The Los Angeles Superior Court lawsuit claims John McCollum, 19, killed himself with one shot from his father’s .22-caliber pistol in October, 1984, after listening to Osbourne albums for several hours. He was still wearing stereo headphones when his body was discovered.
The lyrics in “Suicide Solution” are part of what McCollum’s parents claim spurred the teen-ager’s suicide:
Breaking laws, knocking doors, but there’s no one at home
Made your bed, rest your head, but you lie there and moan
Where to hide, suicide is the only way out . . . The suit claims that the lyrics are satanic-influenced.
Attorney Thomas Anderson said the suit, which also names CBS records, relies on a California law prohibiting assistance or encouragement of suicide. He said at a news conference that he means to “teach record companies a lesson” by forcing them to take responsibility for lyrics that encourage suicide.

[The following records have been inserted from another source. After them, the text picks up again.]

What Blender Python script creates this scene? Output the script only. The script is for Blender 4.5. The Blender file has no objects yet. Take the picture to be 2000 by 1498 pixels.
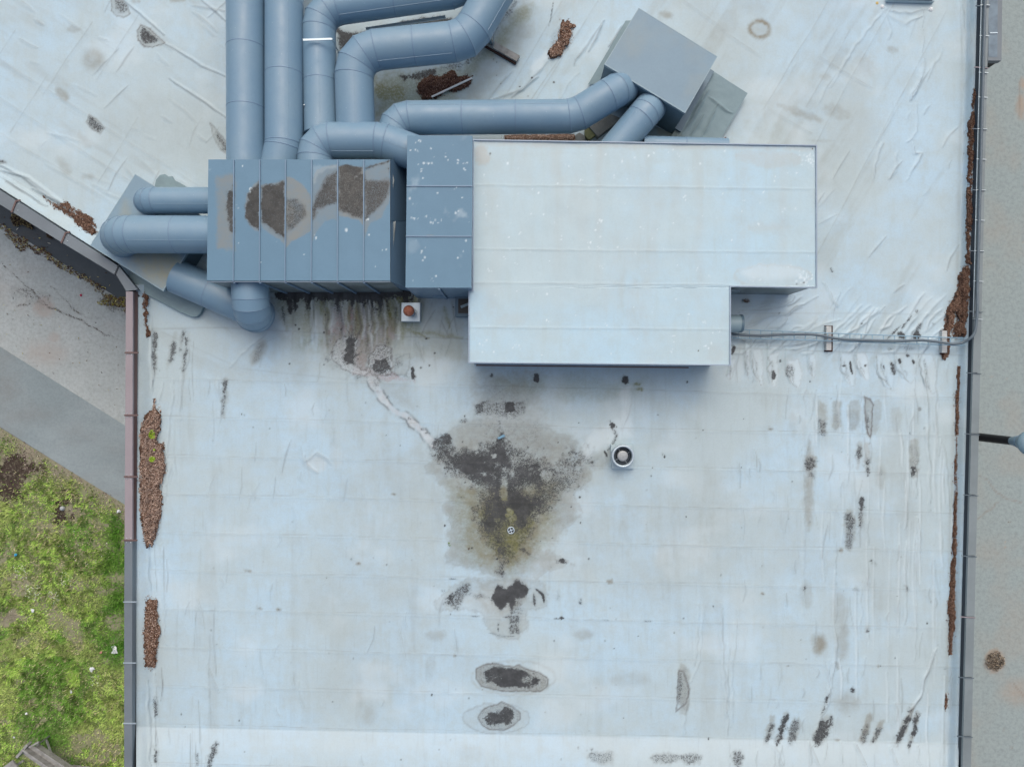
import bpy, bmesh, math, random
import numpy as np
from mathutils import Vector, Matrix
R = math.radians

# ------------------------------------------------------------------ camera, sky, sun, exposure
S = bpy.context.scene
COL = S.collection
H = 13.86                      # camera height above the roof plane (z = 0)
cam_d = bpy.data.cameras.new("camera"); cam_d.sensor_width = 36; cam_d.lens = 24.95
cam_d.clip_start = 0.1; cam_d.clip_end = 2000
cam = bpy.data.objects.new("camera", cam_d); COL.objects.link(cam)
cam.location = (0, 0, H); cam.rotation_euler = (0, 0, 0); S.camera = cam

SUN_EL, SUN_AZ = R(58), R(4)          # azimuth measured from the top of the picture, clockwise
w = bpy.data.worlds.new("World"); S.world = w; w.use_nodes = True
nt = w.node_tree; bg = nt.nodes["Background"]
sky = nt.nodes.new("ShaderNodeTexSky"); sky.sky_type = 'NISHITA'; sky.sun_disc = False
sky.sun_elevation = SUN_EL; sky.sun_rotation = SUN_AZ
sky.air_density = 0.7; sky.dust_density = 6.0; sky.ozone_density = 0.4
nt.links.new(sky.outputs[0], bg.inputs[0]); bg.inputs[1].default_value = 0.15
sd = bpy.data.lights.new("sun", 'SUN'); sd.energy = 1.1; sd.angle = R(90); sd.color = (1.0, 0.985, 0.92)
sun = bpy.data.objects.new("sun", sd); COL.objects.link(sun)
dv = Vector((math.sin(SUN_AZ) * math.cos(SUN_EL), math.cos(SUN_AZ) * math.cos(SUN_EL), math.sin(SUN_EL)))
sun.rotation_euler = dv.to_track_quat('Z', 'Y').to_euler(); sun.location = (0, 0, 30)
S.view_settings.view_transform = 'Standard'; S.view_settings.look = 'None'
S.view_settings.gamma = 1; S.view_settings.exposure = -0.10
S.render.engine = 'CYCLES'

# ------------------------------------------------------------------ helpers
def P(px, py, z=0.0):
    k = (H - z) / H / 100.0
    return ((px - 1000.0) * k, (749.0 - py) * k, z)

def tag(o, label=None, cat=None, group=None, kind=None):
    if label: o['label'] = label
    if cat: o['category'] = cat
    if group: o['group'] = group
    if kind: o['kind'] = kind
    return o

def link(o, parent=None):
    COL.objects.link(o)
    if parent is not None:
        o.parent = parent
        o.matrix_parent_inverse = Matrix.Translation(-Vector(parent.location))
    return o

def empty(name, loc, label=None, cat=None, group=None, kind=None):
    o = bpy.data.objects.new(name, None); COL.objects.link(o); o.location = loc
    o.empty_display_size = 0.2
    return tag(o, label, cat, group, kind)

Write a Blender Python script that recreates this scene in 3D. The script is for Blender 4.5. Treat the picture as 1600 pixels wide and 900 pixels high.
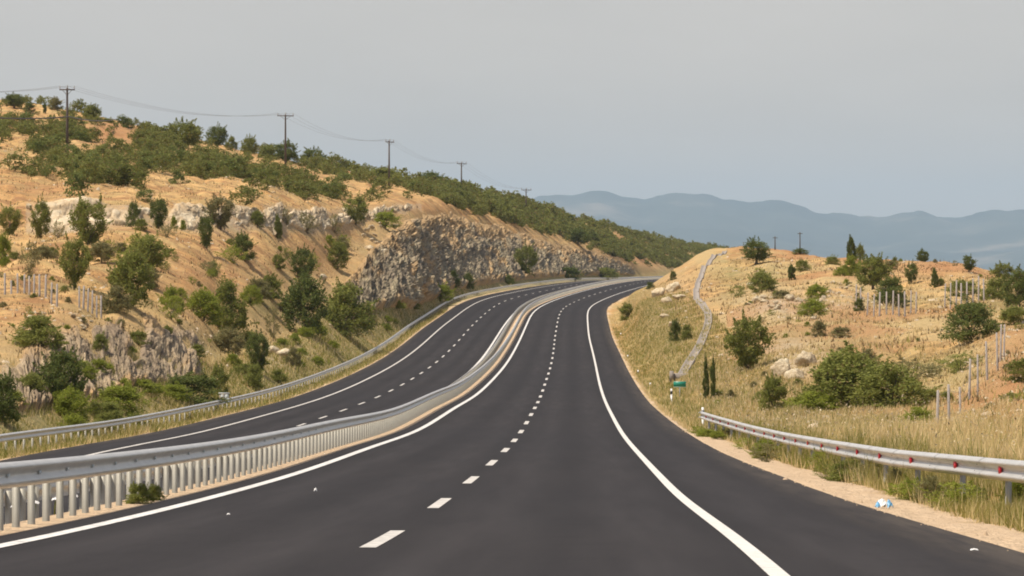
import bpy, math, random
import numpy as np
C = bpy.context.scene
for o in list(bpy.data.objects):
    bpy.data.objects.remove(o)

# ------------------------------------------------------------------ camera, sky, sun, exposure
# eye at the origin, looking along +Y; 1 unit = 1 m
F, U0, HV = 4500.0, 800.0, 425.0            # focal length and principal point, in pixels of a 1600 px wide frame
cd = bpy.data.cameras.new('camera')
cam = bpy.data.objects.new('camera', cd)
C.collection.objects.link(cam)
cam.rotation_euler = (math.radians(90), 0, 0)
cd.sensor_width = 36.0
cd.lens = 36.0 * F / 1600.0
cd.shift_y = -(450.0 - HV) / 1600.0
cd.clip_start, cd.clip_end = 0.5, 90000.0
C.camera = cam

SUN_EL, SUN_AZ = 66.0, -100.0                # azimuth measured clockwise from +Y: the sun stands left of the road
w = bpy.data.worlds.new('World')
C.world = w
w.use_nodes = True
nt = w.node_tree
VEIL, VEIL_COL = .8, (5.4, 4.7, 4.05)
sky = nt.nodes.new('ShaderNodeTexSky')
sky.sky_type = 'NISHITA'
sky.sun_disc = False
sky.sun_elevation = math.radians(SUN_EL)
sky.sun_rotation = math.radians(SUN_AZ)
sky.air_density = 1.0
sky.dust_density = 3.0
sky.ozone_density = 1.0
# a thin milky veil of high cloud, thickest towards the horizon
tc = nt.nodes.new('ShaderNodeTexCoord'); sp = nt.nodes.new('ShaderNodeSeparateXYZ'); nt.links.new(tc.outputs['Generated'], sp.inputs[0])
cn = nt.nodes.new('ShaderNodeTexNoise'); cn.inputs['Scale'].default_value = 5.0; cn.inputs['Detail'].default_value = 4
cm = nt.nodes.new('ShaderNodeMapping'); cm.inputs['Scale'].default_value = (1, 1, 5); nt.links.new(tc.outputs['Generated'], cm.inputs[0]); nt.links.new(cm.outputs[0], cn.inputs['Vector'])
fr = nt.nodes.new('ShaderNodeMapRange'); fr.inputs[1].default_value = 0.05; fr.inputs[2].default_value = 0.7; fr.inputs[3].default_value = VEIL; fr.inputs[4].default_value = .05
nt.links.new(sp.outputs[2], fr.inputs[0])
vr = nt.nodes.new('ShaderNodeMapRange'); vr.inputs[3].default_value = .84; vr.inputs[4].default_value = 1.16; nt.links.new(cn.outputs['Fac'], vr.inputs[0])
vm = nt.nodes.new('ShaderNodeVectorMath'); vm.operation = 'SCALE'; vm.inputs[0].default_value = VEIL_COL; nt.links.new(vr.outputs[0], vm.inputs['Scale'])
vx = nt.nodes.new('ShaderNodeMix'); vx.data_type = 'RGBA'
nt.links.new(fr.outputs[0], vx.inputs[0]); nt.links.new(sky.outputs[0], vx.inputs[6]); nt.links.new(vm.outputs[0], vx.inputs[7])
nt.links.new(vx.outputs[2], nt.nodes['Background'].inputs[0])
nt.nodes['Background'].inputs[1].default_value = 0.12
sl = bpy.data.lights.new('sun', 'SUN')
sl.energy = 4.0
sl.angle = math.radians(0.6)
sl.color = (1.0, 0.90, 0.76)
sun = bpy.data.objects.new('sun', sl)
C.collection.objects.link(sun)
sun.rotation_euler = (math.radians(90 - SUN_EL), 0, math.radians(180 - SUN_AZ))
C.view_settings.view_transform = 'Standard'
C.view_settings.look = 'None'
C.view_settings.exposure = 0.25
C.view_settings.gamma = 1.0
C.view_settings.use_curve_mapping = False
C.cycles.use_denoising = True
C.cycles.max_bounces = 6
C.cycles.diffuse_bounces = 3
C.cycles.transparent_max_bounces = 8
C.cycles.filter_width = 1.9
HAZE_DENSITY = 5.0e-5

# ------------------------------------------------------------------ helpers
def link(o, parent=None):
    C.collection.objects.link(o)
    if parent is not None:
        o.parent = parent
    return o

def tag(o, label=None, cat=None, group=None, kind=None):
    if label: o['label'] = label
    if cat: o['category'] = cat
    if group: o['group'] = group
    if kind: o['kind'] = kind
    return o

def mesh(name, V, Q, mats, smooth=False, uv=None, cols=None):
    """V (n,3); Q (m,4) or (m,3) or list of such arrays"""
    me = bpy.data.meshes.new(name)
    V = np.asarray(V, dtype=np.float32)
    Qs = Q if isinstance(Q, (list, tuple)) and isinstance(Q[0], np.ndarray) and Q[0].ndim == 2 else [Q]
    Qs = [np.asarray(q, dtype=np.int32) for q in Qs if len(q)]
    me.vertices.add(len(V))
    me.vertices.foreach_set('co', V.ravel())
    li = np.concatenate([q.ravel() for q in Qs])
    tot = np.concatenate([np.full(len(q), q.shape[1], dtype=np.int32) for q in Qs])
    st = np.concatenate([[0], np.cumsum(tot)[:-1]]).astype(np.int32)
    me.loops.add(len(li))
    me.loops.foreach_set('vertex_index', li)
    me.polygons.add(len(tot))
    me.polygons.foreach_set('loop_start', st)
    me.polygons.foreach_set('loop_total', tot)
    if smooth:
        me.polygons.foreach_set('use_smooth', np.ones(len(tot), dtype=bool))
    if uv is not None:
        l = me.uv_layers.new(name='UVMap')
        l.data.foreach_set('uv', np.asarray(uv, dtype=np.float32)[li].ravel())
    for k, v in (cols or {}).items():
        a = me.attributes.new(k, 'FLOAT_COLOR', 'POINT')
        a.data.foreach_set('color', np.asarray(v, dtype=np.float32).ravel())
    for m in (mats if isinstance(mats, (list, tuple)) else [mats]):
        me.materials.append(m)
    me.update(calc_edges=True)
    me.validate()
    return me

def obj(name, me, parent=None):
    return link(bpy.data.objects.new(name, me), parent)

def empty(name, loc=(0, 0, 0), rz=0.0):
    o = bpy.data.objects.new(name, None)
    o.empty_display_size = 0.3
    o.location = loc
    o.rotation_euler = (0, 0, rz)
    return link(o)

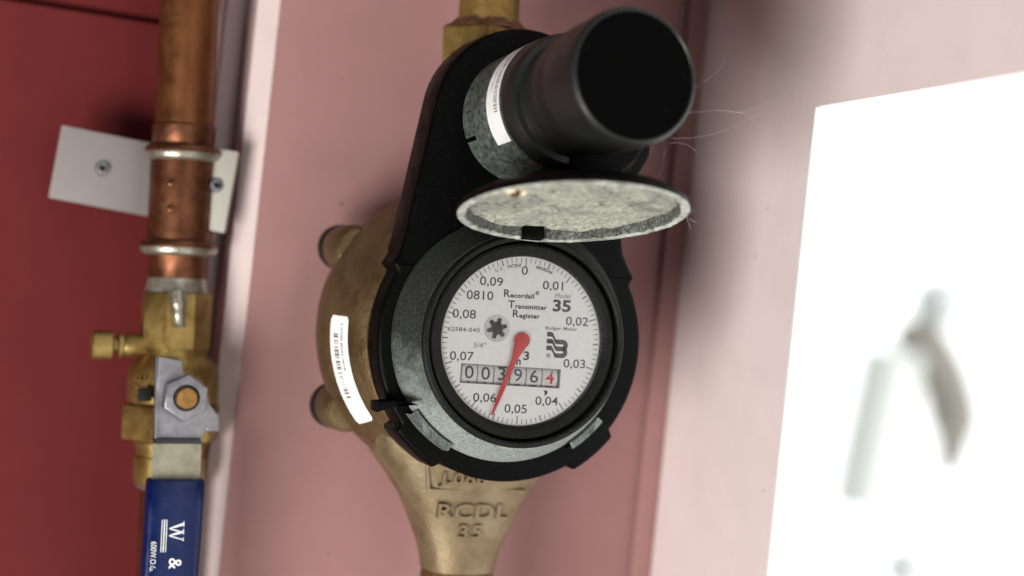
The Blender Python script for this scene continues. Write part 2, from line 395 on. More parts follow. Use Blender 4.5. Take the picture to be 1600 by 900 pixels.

A spokesman for Osbourne said that neither the singer nor his manager (and wife), Sharon Osbourne, has been served with papers, but that they would hold a press conference on Monday. A spokeswoman for CBS Records said the company had no comment.
The suit was filed in October, but Anderson said he waited until Monday to serve copies of it on the defendants so he could amend it to include the lyrics of another Osbourne song, “Paranoid,” which the parents claim helped push their son to shoot himself. McCollum and his wife seek unspecified monetary damages.